• _What the task asks_
Print all the data, keeping every line exactly as it is.

========

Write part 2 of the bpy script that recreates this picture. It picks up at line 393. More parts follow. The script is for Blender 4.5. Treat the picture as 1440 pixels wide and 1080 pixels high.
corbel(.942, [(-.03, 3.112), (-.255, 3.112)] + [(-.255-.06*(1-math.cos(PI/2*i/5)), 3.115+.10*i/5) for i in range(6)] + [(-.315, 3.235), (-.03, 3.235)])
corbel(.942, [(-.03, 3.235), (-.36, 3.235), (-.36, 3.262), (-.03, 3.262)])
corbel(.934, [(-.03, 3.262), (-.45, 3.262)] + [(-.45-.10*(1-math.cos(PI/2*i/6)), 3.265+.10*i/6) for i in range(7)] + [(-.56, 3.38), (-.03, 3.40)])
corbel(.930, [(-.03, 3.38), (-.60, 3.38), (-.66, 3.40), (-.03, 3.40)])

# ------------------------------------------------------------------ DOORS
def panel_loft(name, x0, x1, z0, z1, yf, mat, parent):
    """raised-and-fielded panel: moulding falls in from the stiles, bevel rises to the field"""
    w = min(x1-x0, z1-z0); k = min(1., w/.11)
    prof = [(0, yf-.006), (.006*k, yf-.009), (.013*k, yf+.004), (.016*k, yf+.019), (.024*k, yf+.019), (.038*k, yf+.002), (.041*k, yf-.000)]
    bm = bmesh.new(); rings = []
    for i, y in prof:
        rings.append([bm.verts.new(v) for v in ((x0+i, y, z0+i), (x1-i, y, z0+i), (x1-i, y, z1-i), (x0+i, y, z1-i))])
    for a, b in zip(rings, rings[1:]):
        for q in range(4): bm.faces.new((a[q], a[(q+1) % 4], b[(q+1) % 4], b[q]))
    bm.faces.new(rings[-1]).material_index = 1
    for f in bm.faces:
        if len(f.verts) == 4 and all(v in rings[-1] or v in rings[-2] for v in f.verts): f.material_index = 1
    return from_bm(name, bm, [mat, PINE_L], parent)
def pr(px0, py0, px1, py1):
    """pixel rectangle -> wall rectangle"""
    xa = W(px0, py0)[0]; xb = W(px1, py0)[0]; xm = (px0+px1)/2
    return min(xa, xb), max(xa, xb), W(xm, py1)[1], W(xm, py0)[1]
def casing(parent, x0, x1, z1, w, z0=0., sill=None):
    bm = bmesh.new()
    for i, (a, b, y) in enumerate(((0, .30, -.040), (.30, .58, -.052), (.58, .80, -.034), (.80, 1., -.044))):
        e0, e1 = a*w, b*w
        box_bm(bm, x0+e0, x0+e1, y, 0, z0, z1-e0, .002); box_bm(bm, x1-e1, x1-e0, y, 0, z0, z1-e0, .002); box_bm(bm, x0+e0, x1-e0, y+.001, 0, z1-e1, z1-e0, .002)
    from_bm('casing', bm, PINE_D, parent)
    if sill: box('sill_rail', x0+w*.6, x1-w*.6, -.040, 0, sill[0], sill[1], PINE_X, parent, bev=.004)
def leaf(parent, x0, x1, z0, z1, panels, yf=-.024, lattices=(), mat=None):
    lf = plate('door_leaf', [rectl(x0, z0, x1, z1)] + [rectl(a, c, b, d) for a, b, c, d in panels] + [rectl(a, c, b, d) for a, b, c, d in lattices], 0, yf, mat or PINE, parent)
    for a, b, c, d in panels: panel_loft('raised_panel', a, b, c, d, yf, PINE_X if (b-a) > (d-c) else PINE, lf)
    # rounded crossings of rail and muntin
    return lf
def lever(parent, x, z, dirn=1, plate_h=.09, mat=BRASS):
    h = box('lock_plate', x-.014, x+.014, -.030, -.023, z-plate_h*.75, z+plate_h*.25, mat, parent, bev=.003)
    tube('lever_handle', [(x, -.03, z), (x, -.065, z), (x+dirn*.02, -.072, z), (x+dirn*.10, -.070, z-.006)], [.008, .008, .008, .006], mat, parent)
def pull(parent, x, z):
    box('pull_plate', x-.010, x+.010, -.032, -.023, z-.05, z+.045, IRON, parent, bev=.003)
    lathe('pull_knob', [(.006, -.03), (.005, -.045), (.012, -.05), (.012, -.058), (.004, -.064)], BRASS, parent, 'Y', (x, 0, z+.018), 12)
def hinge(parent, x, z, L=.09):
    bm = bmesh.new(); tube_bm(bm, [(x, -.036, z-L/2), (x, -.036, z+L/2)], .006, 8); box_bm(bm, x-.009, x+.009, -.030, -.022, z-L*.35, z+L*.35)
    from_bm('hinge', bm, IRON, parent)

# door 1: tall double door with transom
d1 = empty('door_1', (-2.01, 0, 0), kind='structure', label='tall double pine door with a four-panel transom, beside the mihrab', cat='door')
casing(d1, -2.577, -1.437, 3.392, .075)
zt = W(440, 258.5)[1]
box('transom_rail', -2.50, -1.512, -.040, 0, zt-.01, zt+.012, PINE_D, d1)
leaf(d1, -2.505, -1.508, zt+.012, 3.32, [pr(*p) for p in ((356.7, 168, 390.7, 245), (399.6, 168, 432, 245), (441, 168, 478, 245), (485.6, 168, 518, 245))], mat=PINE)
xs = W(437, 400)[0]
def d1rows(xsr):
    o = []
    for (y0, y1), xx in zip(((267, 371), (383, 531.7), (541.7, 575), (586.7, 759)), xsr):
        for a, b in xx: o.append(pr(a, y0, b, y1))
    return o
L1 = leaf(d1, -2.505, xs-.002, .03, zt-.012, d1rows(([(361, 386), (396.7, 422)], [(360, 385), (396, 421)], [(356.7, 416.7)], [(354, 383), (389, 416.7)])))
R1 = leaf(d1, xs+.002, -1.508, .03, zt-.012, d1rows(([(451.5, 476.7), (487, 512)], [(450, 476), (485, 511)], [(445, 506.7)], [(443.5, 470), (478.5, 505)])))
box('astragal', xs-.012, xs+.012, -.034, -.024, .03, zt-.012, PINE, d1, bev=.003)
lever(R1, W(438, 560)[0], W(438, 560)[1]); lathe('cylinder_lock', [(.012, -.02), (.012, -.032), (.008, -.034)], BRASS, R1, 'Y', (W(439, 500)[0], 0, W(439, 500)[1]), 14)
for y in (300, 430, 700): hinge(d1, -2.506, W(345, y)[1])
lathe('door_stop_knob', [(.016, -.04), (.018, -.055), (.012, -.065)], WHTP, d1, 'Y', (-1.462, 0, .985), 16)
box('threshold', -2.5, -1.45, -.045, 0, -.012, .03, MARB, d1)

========

• _Exercise output_
Write part 2 of the bpy script that recreates this picture. It picks up at line 393. More parts follow. The script is for Blender 4.5. Treat the picture as 1440 pixels wide and 1080 pixels high.
corbel(.942, [(-.03, 3.112), (-.255, 3.112)] + [(-.255-.06*(1-math.cos(PI/2*i/5)), 3.115+.10*i/5) for i in range(6)] + [(-.315, 3.235), (-.03, 3.235)])
corbel(.942, [(-.03, 3.235), (-.36, 3.235), (-.36, 3.262), (-.03, 3.262)])
corbel(.934, [(-.03, 3.262), (-.45, 3.262)] + [(-.45-.10*(1-math.cos(PI/2*i/6)), 3.265+.10*i/6) for i in range(7)] + [(-.56, 3.38), (-.03, 3.40)])
corbel(.930, [(-.03, 3.38), (-.60, 3.38), (-.66, 3.40), (-.03, 3.40)])

# ------------------------------------------------------------------ DOORS
def panel_loft(name, x0, x1, z0, z1, yf, mat, parent):
    """raised-and-fielded panel: moulding falls in from the stiles, bevel rises to the field"""
    w = min(x1-x0, z1-z0); k = min(1., w/.11)
    prof = [(0, yf-.006), (.006*k, yf-.009), (.013*k, yf+.004), (.016*k, yf+.019), (.024*k, yf+.019), (.038*k, yf+.002), (.041*k, yf-.000)]
    bm = bmesh.new(); rings = []
    for i, y in prof:
        rings.append([bm.verts.new(v) for v in ((x0+i, y, z0+i), (x1-i, y, z0+i), (x1-i, y, z1-i), (x0+i, y, z1-i))])
    for a, b in zip(rings, rings[1:]):
        for q in range(4): bm.faces.new((a[q], a[(q+1) % 4], b[(q+1) % 4], b[q]))
    bm.faces.new(rings[-1]).material_index = 1
    for f in bm.faces:
        if len(f.verts) == 4 and all(v in rings[-1] or v in rings[-2] for v in f.verts): f.material_index = 1
    return from_bm(name, bm, [mat, PINE_L], parent)
def pr(px0, py0, px1, py1):
    """pixel rectangle -> wall rectangle"""
    xa = W(px0, py0)[0]; xb = W(px1, py0)[0]; xm = (px0+px1)/2
    return min(xa, xb), max(xa, xb), W(xm, py1)[1], W(xm, py0)[1]
def casing(parent, x0, x1, z1, w, z0=0., sill=None):
    bm = bmesh.new()
    for i, (a, b, y) in enumerate(((0, .30, -.040), (.30, .58, -.052), (.58, .80, -.034), (.80, 1., -.044))):
        e0, e1 = a*w, b*w
        box_bm(bm, x0+e0, x0+e1, y, 0, z0, z1-e0, .002); box_bm(bm, x1-e1, x1-e0, y, 0, z0, z1-e0, .002); box_bm(bm, x0+e0, x1-e0, y+.001, 0, z1-e1, z1-e0, .002)
    from_bm('casing', bm, PINE_D, parent)
    if sill: box('sill_rail', x0+w*.6, x1-w*.6, -.040, 0, sill[0], sill[1], PINE_X, parent, bev=.004)
def leaf(parent, x0, x1, z0, z1, panels, yf=-.024, lattices=(), mat=None):
    lf = plate('door_leaf', [rectl(x0, z0, x1, z1)] + [rectl(a, c, b, d) for a, b, c, d in panels] + [rectl(a, c, b, d) for a, b, c, d in lattices], 0, yf, mat or PINE, parent)
    for a, b, c, d in panels: panel_loft('raised_panel', a, b, c, d, yf, PINE_X if (b-a) > (d-c) else PINE, lf)
    # rounded crossings of rail and muntin
    return lf
def lever(parent, x, z, dirn=1, plate_h=.09, mat=BRASS):
    h = box('lock_plate', x-.014, x+.014, -.030, -.023, z-plate_h*.75, z+plate_h*.25, mat, parent, bev=.003)
    tube('lever_handle', [(x, -.03, z), (x, -.065, z), (x+dirn*.02, -.072, z), (x+dirn*.10, -.070, z-.006)], [.008, .008, .008, .006], mat, parent)
def pull(parent, x, z):
    box('pull_plate', x-.010, x+.010, -.032, -.023, z-.05, z+.045, IRON, parent, bev=.003)
    lathe('pull_knob', [(.006, -.03), (.005, -.045), (.012, -.05), (.012, -.058), (.004, -.064)], BRASS, parent, 'Y', (x, 0, z+.018), 12)
def hinge(parent, x, z, L=.09):
    bm = bmesh.new(); tube_bm(bm, [(x, -.036, z-L/2), (x, -.036, z+L/2)], .006, 8); box_bm(bm, x-.009, x+.009, -.030, -.022, z-L*.35, z+L*.35)
    from_bm('hinge', bm, IRON, parent)

# door 1: tall double door with transom
d1 = empty('door_1', (-2.01, 0, 0), kind='structure', label='tall double pine door with a four-panel transom, beside the mihrab', cat='door')
casing(d1, -2.577, -1.437, 3.392, .075)
zt = W(440, 258.5)[1]
box('transom_rail', -2.50, -1.512, -.040, 0, zt-.01, zt+.012, PINE_D, d1)
leaf(d1, -2.505, -1.508, zt+.012, 3.32, [pr(*p) for p in ((356.7, 168, 390.7, 245), (399.6, 168, 432, 245), (441, 168, 478, 245), (485.6, 168, 518, 245))], mat=PINE)
xs = W(437, 400)[0]
def d1rows(xsr):
    o = []
    for (y0, y1), xx in zip(((267, 371), (383, 531.7), (541.7, 575), (586.7, 759)), xsr):
        for a, b in xx: o.append(pr(a, y0, b, y1))
    return o
L1 = leaf(d1, -2.505, xs-.002, .03, zt-.012, d1rows(([(361, 386), (396.7, 422)], [(360, 385), (396, 421)], [(356.7, 416.7)], [(354, 383), (389, 416.7)])))
R1 = leaf(d1, xs+.002, -1.508, .03, zt-.012, d1rows(([(451.5, 476.7), (487, 512)], [(450, 476), (485, 511)], [(445, 506.7)], [(443.5, 470), (478.5, 505)])))
box('astragal', xs-.012, xs+.012, -.034, -.024, .03, zt-.012, PINE, d1, bev=.003)
lever(R1, W(438, 560)[0], W(438, 560)[1]); lathe('cylinder_lock', [(.012, -.02), (.012, -.032), (.008, -.034)], BRASS, R1, 'Y', (W(439, 500)[0], 0, W(439, 500)[1]), 14)
for y in (300, 430, 700): hinge(d1, -2.506, W(345, y)[1])
lathe('door_stop_knob', [(.016, -.04), (.018, -.055), (.012, -.065)], WHTP, d1, 'Y', (-1.462, 0, .985), 16)
box('threshold', -2.5, -1.45, -.045, 0, -.012, .03, MARB, d1)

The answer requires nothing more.